The increases in Huntington Beach are part of a broader trend across Orange County, as more mobile home parks change from family to corporate ownership, according to the Register.
Rent control measures, meanwhile, are highly controversial among landlords, who argue they violate property rights.
In a Twitter message last week, Huntington Beach Mayor Matt Harper disagreed with a comparison between rent control and Proposition 13, the measure that limits property tax increases.
“Proposition 13 limits the government. I support #Prop13 Rent control limits the freedom of individuals,” Harper wrote.
Renée Franks, a former Huntington Beach resident now living in Denver, tweeted back her disagreement with Harper.
“its a decent comparison & rent control is needed Its not private owners jacking up rent its corp developers,” Franks wrote.
Brea-based blogger Rick Clark also chimed in, asking how Harper would address rising costs for seniors and veterans.
“Curious how you might support seniors and vets?

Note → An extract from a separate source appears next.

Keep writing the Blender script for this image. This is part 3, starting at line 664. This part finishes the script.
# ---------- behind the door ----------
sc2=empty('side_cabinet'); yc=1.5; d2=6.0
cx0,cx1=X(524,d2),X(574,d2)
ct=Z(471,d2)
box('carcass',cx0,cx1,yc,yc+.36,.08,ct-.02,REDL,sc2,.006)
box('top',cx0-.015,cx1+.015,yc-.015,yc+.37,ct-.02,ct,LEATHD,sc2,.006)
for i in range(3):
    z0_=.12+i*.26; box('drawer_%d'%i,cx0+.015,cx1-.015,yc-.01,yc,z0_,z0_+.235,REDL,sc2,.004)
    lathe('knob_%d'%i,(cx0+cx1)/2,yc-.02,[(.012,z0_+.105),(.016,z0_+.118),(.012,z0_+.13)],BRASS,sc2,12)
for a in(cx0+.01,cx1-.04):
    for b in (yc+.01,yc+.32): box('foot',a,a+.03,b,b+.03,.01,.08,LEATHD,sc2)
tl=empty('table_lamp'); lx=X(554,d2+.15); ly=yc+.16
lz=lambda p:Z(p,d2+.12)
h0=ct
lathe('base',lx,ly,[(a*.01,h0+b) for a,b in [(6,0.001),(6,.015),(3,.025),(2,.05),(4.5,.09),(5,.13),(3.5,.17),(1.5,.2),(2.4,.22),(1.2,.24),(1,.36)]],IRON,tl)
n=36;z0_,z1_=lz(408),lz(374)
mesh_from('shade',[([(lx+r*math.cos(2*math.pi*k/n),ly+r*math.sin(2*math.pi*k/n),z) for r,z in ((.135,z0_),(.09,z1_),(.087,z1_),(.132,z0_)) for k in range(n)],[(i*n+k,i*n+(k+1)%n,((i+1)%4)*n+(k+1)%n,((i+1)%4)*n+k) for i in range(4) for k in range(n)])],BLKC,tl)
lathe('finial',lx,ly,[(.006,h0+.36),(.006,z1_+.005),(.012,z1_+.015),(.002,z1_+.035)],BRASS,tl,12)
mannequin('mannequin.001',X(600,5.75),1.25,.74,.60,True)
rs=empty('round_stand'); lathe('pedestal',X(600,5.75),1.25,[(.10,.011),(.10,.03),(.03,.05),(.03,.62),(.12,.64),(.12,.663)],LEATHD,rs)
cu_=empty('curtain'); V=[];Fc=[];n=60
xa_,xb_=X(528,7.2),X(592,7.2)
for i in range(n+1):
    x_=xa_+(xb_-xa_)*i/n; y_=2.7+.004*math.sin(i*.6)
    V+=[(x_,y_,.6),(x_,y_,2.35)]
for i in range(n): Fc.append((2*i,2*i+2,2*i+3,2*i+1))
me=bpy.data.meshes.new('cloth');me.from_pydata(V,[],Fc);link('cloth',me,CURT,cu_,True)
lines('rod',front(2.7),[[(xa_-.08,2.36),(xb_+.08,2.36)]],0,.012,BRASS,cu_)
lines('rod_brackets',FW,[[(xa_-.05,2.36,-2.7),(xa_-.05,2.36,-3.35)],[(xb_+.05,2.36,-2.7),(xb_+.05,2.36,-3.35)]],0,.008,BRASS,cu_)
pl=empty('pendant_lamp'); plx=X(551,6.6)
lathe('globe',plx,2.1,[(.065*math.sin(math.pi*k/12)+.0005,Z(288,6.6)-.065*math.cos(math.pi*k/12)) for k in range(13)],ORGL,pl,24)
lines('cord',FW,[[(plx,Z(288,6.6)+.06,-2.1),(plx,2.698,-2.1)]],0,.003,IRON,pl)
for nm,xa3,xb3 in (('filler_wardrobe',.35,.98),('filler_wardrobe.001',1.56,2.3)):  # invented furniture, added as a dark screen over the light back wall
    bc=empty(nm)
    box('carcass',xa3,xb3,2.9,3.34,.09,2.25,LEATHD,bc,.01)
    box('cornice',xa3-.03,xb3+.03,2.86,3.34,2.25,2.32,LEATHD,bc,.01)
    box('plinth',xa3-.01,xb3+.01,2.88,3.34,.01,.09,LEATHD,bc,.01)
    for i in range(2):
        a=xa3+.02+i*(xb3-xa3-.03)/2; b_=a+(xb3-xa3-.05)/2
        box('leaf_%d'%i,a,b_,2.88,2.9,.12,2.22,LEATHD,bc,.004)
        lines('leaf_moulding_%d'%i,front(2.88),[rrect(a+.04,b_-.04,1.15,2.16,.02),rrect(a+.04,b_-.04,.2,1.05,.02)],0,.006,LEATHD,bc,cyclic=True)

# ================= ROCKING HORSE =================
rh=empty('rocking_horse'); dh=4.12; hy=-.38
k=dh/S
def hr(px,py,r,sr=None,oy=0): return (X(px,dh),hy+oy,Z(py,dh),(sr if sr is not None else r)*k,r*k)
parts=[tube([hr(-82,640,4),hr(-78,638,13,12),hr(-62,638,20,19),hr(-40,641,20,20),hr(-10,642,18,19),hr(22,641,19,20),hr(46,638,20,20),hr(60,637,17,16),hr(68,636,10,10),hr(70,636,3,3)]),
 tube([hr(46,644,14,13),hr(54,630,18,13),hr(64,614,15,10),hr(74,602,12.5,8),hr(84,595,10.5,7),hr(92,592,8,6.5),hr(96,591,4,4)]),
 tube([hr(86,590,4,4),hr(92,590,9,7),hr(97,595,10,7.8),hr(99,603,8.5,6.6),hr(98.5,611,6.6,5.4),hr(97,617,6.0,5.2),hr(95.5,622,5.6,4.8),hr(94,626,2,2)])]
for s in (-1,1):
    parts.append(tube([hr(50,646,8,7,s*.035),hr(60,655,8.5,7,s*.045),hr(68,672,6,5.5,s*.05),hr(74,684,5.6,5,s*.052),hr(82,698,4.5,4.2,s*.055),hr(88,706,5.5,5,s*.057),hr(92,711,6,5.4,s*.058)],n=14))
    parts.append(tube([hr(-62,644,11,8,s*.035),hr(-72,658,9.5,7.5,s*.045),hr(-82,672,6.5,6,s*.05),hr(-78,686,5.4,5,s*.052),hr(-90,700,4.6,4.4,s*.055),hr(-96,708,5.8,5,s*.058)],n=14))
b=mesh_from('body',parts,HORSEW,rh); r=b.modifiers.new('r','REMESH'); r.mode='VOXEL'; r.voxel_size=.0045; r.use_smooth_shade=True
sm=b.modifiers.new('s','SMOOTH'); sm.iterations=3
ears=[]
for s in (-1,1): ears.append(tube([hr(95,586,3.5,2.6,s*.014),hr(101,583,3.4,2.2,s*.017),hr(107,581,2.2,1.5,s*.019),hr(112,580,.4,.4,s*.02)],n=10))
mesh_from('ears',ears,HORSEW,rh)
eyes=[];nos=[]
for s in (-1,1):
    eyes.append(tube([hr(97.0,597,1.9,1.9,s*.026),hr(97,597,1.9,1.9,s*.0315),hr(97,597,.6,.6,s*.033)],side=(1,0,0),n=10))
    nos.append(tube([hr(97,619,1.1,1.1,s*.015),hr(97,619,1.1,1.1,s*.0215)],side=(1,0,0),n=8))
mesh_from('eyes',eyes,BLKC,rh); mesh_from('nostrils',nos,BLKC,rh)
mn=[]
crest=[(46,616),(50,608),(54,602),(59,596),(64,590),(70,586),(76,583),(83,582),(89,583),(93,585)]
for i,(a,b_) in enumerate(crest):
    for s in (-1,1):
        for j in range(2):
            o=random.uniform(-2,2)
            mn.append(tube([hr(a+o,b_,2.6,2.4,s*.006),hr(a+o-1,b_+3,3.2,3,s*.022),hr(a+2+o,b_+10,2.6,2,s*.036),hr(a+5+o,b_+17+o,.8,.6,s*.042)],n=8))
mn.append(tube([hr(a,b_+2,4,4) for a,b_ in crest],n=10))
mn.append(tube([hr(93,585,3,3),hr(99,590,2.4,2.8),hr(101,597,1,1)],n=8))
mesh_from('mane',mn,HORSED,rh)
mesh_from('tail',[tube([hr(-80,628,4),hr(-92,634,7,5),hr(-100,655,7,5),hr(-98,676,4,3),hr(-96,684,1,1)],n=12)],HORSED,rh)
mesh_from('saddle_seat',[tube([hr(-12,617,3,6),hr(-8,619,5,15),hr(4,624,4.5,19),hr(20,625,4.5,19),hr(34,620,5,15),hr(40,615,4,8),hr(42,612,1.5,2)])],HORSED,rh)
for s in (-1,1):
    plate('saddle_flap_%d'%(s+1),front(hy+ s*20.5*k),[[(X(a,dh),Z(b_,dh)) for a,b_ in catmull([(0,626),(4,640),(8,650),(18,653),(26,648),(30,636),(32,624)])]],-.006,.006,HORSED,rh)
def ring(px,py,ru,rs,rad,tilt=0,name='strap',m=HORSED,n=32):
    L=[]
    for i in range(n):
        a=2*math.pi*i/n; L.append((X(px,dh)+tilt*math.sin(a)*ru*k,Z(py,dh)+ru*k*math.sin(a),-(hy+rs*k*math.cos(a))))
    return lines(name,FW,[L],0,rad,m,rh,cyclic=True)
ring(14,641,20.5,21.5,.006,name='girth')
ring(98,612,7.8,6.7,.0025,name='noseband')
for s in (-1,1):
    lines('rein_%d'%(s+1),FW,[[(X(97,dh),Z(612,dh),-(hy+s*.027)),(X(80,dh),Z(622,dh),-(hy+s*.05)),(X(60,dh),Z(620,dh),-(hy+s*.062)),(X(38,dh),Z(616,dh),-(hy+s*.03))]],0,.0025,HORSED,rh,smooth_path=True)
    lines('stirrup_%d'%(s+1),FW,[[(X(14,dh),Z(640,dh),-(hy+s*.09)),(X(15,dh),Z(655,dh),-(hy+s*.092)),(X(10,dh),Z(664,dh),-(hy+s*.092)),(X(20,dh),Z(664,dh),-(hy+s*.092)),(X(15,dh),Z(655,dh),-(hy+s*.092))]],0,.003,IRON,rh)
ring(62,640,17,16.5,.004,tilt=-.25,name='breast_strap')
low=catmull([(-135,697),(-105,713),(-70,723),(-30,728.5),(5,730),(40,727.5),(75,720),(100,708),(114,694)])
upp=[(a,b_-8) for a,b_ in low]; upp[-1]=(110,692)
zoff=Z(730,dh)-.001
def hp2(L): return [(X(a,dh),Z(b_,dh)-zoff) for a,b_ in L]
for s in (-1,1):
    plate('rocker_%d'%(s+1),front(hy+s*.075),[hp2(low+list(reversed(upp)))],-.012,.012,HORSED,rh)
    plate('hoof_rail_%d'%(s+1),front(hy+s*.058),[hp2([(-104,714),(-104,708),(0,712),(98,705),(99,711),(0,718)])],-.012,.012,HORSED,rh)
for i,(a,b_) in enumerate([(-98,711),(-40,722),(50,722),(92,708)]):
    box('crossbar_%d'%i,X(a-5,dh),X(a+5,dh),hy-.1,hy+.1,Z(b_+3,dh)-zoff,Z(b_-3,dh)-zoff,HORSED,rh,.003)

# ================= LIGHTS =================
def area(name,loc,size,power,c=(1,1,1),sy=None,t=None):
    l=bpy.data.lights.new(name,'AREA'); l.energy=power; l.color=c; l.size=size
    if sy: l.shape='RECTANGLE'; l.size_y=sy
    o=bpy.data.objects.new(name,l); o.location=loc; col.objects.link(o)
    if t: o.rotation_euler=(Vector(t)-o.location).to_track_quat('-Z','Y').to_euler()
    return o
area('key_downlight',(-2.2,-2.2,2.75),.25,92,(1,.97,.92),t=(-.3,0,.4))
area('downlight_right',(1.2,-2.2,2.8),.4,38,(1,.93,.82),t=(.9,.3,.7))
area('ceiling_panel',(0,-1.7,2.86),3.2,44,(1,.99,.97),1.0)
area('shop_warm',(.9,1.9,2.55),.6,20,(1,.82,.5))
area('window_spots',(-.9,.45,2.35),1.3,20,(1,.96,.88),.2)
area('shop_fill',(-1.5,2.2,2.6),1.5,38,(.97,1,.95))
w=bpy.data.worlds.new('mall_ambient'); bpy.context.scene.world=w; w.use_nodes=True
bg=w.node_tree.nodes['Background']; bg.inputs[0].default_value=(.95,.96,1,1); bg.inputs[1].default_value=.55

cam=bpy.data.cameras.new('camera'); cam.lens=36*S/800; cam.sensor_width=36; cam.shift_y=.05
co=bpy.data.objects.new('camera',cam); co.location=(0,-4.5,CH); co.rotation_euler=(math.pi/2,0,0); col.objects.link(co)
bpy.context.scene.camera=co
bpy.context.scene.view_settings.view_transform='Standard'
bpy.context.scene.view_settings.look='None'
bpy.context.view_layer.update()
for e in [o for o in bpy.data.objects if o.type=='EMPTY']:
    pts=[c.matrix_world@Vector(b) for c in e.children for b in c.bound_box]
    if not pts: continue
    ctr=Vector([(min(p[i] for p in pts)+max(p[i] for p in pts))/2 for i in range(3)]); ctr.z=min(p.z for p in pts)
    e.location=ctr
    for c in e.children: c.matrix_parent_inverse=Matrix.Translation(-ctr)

Stabilize their costs?” Clark tweeted Harper, who didn’t reply.
Rent control ordinances are rare in Orange County, with a search finding one city that has enacted such a law. San Juan Capistrano has protections for the seven mobile home parks within the city, according to the Register.
In Lake Forest, residents earlier this year asked for rent control at mobile home parks, to no avail.
Broader rent control measures, beyond mobile home parks, have been enacted in five cities in Southern California, according to a tenant law website: Los Angeles, Santa Monica, Beverly Hills, Palm Springs and West Hollywood.
According to Census data compiled by Governing magazine, some Orange County cities have among the highest disparity between income and housing costs in America.
Anaheim and Santa Ana rank among the top cities in the country for the share of rentals where gross rent is at least 30 percent of income.
In Anaheim, 65 percent of rentals fall into that category, and in Huntington Beach it’s 62 percent.
The data also show Anaheim and Santa Ana as more expensive, in terms of median rental costs as a share of household income, than New York City.
Huntington Beach’s proposed measure would limit rent increases at mobile home parks to 6 percent per year, or the local Consumer Price Index if it’s higher. It would apply to tenants “whose monthly rent payment exceeds 33% of their gross monthly income.”
The cap would be unlikely to exceed 6 percent, barring a large increase in inflation; the local CPI increase hasn’t exceeded that level since at least 1996.
Click here to read the proposed measure’s text, and here to read communications with the city about the proposal.
Monday’s special meeting starts at 2:30 p.m. at Huntington Beach City Hall.